Kush is mentioned several times in the Bible apart from the Garden story, and they refer to different locations apparantly. (See Gen 10:8, Isaiah 11:11 and Esther 1:1 for a possible Mesopotamian Kush; see Isaiah 11:11, Ezekiel 30:4,9 and Nahum 3:9 for a possible location south of Egypt along the Red Sea) Some have suggested that the Gihon of Eden is the Karun River, which flows from Iran to the Persian Gulf. This may then refer to the Kassites (the kaššu in Akkadian, which gives the "sh" consonant of Kush) who lived north of the Zagros Mountains in Iran. Some tribes made it to Mespotamia and established kingdoms there.
One thing is clear from most research: Eden was in the North, somewhere.

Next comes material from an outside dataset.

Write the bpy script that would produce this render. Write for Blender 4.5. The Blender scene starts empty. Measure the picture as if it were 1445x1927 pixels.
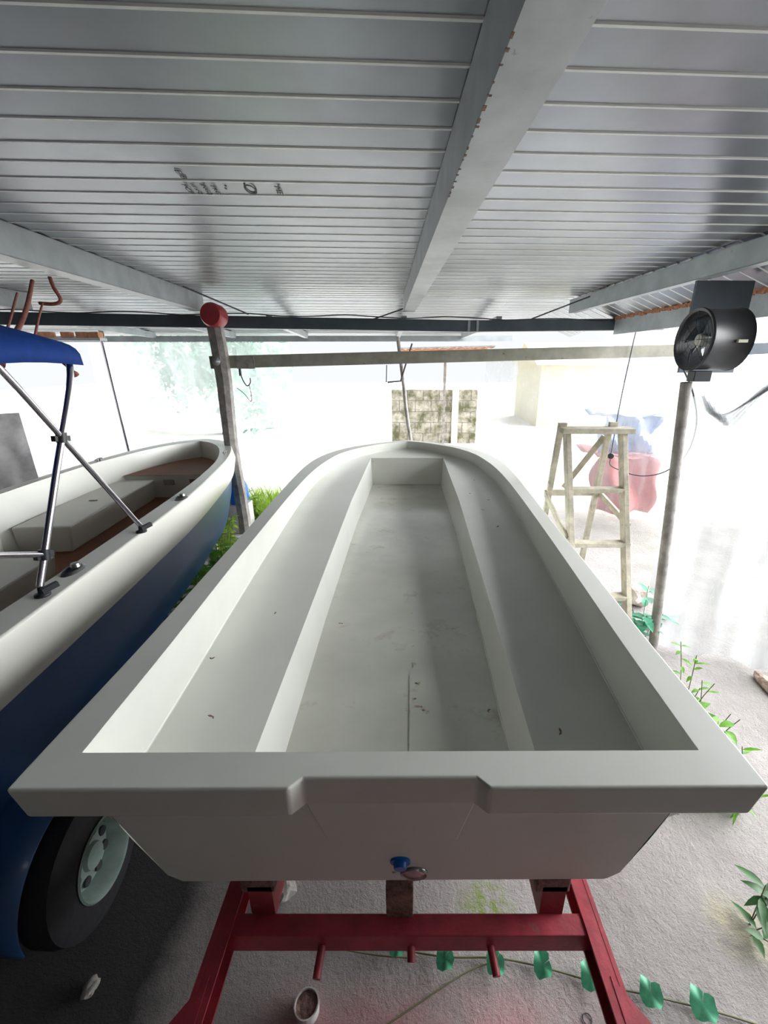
import bpy, bmesh, math, random
from mathutils import Vector, Matrix, noise
random.seed(7)
S = bpy.context.scene
COL = S.collection
PI = math.pi

# ------------------------------------------------------------------ materials
def srgb(r, g, b):
    f = lambda c: (c/255/12.92) if c/255 <= .04045 else ((c/255+.055)/1.055)**2.4
    return (f(r), f(g), f(b))
def mat(name, col, rough=.5, metal=0., var=.0, scale=6., col2=None, bump=0., bscale=40., spots=None, spot_scale=9., spot_lo=.62, spot_hi=.70,
        coat=0., sss=0., trans=0.):
    m = bpy.data.materials.new(name); m.use_nodes = True
    nt = m.node_tree; N = nt.nodes; L = nt.links
    b = N['Principled BSDF']
    b.inputs['Roughness'].default_value = rough; b.inputs['Metallic'].default_value = metal
    b.inputs['Coat Weight'].default_value = coat; b.inputs['Coat Roughness'].default_value = .12
    tc = N.new('ShaderNodeTexCoord')
    c1 = tuple(max(0, c*(1-var)) for c in col); c2 = col2 or tuple(min(1, c*(1+var)) for c in col)
    nz = N.new('ShaderNodeTexNoise'); nz.inputs['Scale'].default_value = scale; nz.inputs['Detail'].default_value = 6
    nz.inputs['Roughness'].default_value = .6
    L.new(tc.outputs['Object'], nz.inputs['Vector'])
    r = N.new('ShaderNodeValToRGB'); r.color_ramp.elements[0].position = .35; r.color_ramp.elements[1].position = .65
    r.color_ramp.elements[0].color = (*c1, 1); r.color_ramp.elements[1].color = (*c2, 1)
    L.new(nz.outputs['Fac'], r.inputs['Fac'])
    out = r.outputs['Color']
    if spots:
        n2 = N.new('ShaderNodeTexNoise'); n2.inputs['Scale'].default_value = spot_scale; n2.inputs['Detail'].default_value = 8
        n2.inputs['Roughness'].default_value = .7
        L.new(tc.outputs['Object'], n2.inputs['Vector'])
        mr = N.new('ShaderNodeMapRange'); mr.inputs['From Min'].default_value = spot_lo; mr.inputs['From Max'].default_value = spot_hi
        L.new(n2.outputs['Fac'], mr.inputs['Value'])
        mx = N.new('ShaderNodeMix'); mx.data_type = 'RGBA'
        L.new(mr.outputs['Result'], mx.inputs[0]); L.new(out, mx.inputs[6]); mx.inputs[7].default_value = (*spots, 1)
        out = mx.outputs[2]
    L.new(out, b.inputs['Base Color'])
    if bump:
        n3 = N.new('ShaderNodeTexNoise'); n3.inputs['Scale'].default_value = bscale; n3.inputs['Detail'].default_value = 6
        L.new(tc.outputs['Object'], n3.inputs['Vector'])
        bp = N.new('ShaderNodeBump'); bp.inputs['Strength'].default_value = bump; bp.inputs['Distance'].default_value = .02
        L.new(n3.outputs['Fac'], bp.inputs['Height']); L.new(bp.outputs['Normal'], b.inputs['Normal'])
    if trans:
        t = N.new('ShaderNodeBsdfTranslucent'); L.new(out, t.inputs['Color'])
        mxs = N.new('ShaderNodeMixShader'); mxs.inputs[0].default_value = trans
        L.new(b.outputs[0], mxs.inputs[1]); L.new(t.outputs[0], mxs.inputs[2])
        L.new(mxs.outputs[0], N['Material Output'].inputs['Surface'])
    return m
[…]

It was probably meant to evoke a place that could no longer be found, on the outskirts of the known world, a place of lost beginnings and powerful myths. The literature on this subject is, unfortunately, vast ha ha!
Even if we ignore the logic-fault regarding omniscience, the story falls flat from a logic standpoint all on it's own.

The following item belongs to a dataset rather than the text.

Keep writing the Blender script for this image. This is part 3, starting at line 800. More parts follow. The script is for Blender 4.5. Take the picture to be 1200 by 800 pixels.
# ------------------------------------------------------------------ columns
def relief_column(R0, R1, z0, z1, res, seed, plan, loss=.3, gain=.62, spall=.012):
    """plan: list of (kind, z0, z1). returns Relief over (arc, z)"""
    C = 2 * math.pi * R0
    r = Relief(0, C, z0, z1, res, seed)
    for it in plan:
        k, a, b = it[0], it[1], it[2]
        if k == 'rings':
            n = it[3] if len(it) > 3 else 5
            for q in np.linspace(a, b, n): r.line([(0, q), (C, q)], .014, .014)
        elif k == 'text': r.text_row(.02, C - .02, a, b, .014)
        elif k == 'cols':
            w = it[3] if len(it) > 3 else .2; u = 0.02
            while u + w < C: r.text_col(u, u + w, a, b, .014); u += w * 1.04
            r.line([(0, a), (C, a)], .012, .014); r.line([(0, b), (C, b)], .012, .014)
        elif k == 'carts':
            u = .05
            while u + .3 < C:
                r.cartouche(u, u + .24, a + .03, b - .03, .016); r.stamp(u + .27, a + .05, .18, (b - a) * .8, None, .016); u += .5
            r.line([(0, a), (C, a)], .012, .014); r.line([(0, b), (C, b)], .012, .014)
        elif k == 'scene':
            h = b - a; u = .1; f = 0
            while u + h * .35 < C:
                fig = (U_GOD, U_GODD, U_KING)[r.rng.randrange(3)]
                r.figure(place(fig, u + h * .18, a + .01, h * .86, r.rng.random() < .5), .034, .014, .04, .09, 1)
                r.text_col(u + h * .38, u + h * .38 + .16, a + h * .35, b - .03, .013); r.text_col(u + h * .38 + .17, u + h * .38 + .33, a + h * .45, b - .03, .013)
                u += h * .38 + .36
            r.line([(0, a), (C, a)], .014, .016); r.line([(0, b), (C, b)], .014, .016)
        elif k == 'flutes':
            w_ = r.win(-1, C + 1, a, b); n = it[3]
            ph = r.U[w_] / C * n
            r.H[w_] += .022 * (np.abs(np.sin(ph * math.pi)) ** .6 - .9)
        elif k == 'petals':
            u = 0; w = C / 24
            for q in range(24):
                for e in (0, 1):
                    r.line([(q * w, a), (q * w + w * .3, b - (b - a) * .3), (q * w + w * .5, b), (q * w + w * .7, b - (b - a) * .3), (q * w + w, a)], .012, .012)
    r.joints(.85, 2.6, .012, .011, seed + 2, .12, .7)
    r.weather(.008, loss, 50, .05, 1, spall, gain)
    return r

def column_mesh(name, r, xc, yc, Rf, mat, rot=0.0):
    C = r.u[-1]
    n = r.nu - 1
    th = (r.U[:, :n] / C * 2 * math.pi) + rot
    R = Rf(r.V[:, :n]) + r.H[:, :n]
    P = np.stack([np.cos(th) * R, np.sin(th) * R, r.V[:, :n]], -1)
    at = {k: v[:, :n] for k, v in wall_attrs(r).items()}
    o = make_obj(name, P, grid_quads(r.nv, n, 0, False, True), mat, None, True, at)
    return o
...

What was the motivation to induce them to eat?
The motivation was that they "...would know good and evil...". In order for it to be an inducement, it would mean that they *lacked* knowledge of "good and evil".
Lacking that knowledge, they would be incapable of discerning that the act was 'wrong'.
The author was an idiot and an incompetent writer. The story falls flat on its face from the get-go.
That's a pretty elementary critique. The author was far from an idiot and incompetent. He was steeped in the ANE traditions of his time and used them quite cleverly.
The phrase "the knowing of good and bad" was commonly used in the ancient Near East to indicate a knowledge of "everything". It was just a colloquial way of stating that one possessed much wisdom, attested in extra-biblical sources to many great figures who were esteemed for "knowing what was good and bad". It's similar to saying "from A to Z" in English. So there was not necessarily a moral component to the tree of knowledge.
One of the core principles the compiler seems to be making (for after all, he had multiple traditions of different trees he was weaving together) is that humans rejected eternal life in favor of knowledge and sentience. This was also a theme of the Epic of Gilgamesh, where a snake robbed him of possible life in favor of wisdom instead. Other stories echo this sentiment that this is what makes humans "human" - we are cursed to understand the misery of our own mortality.
It seems that YHWH punished the humans because they disobeyed and messed up his plan (to have animal-like gardeners who were no threat whatsoever to Divine Rule) and because they were one step closer to being rivals, to being gods.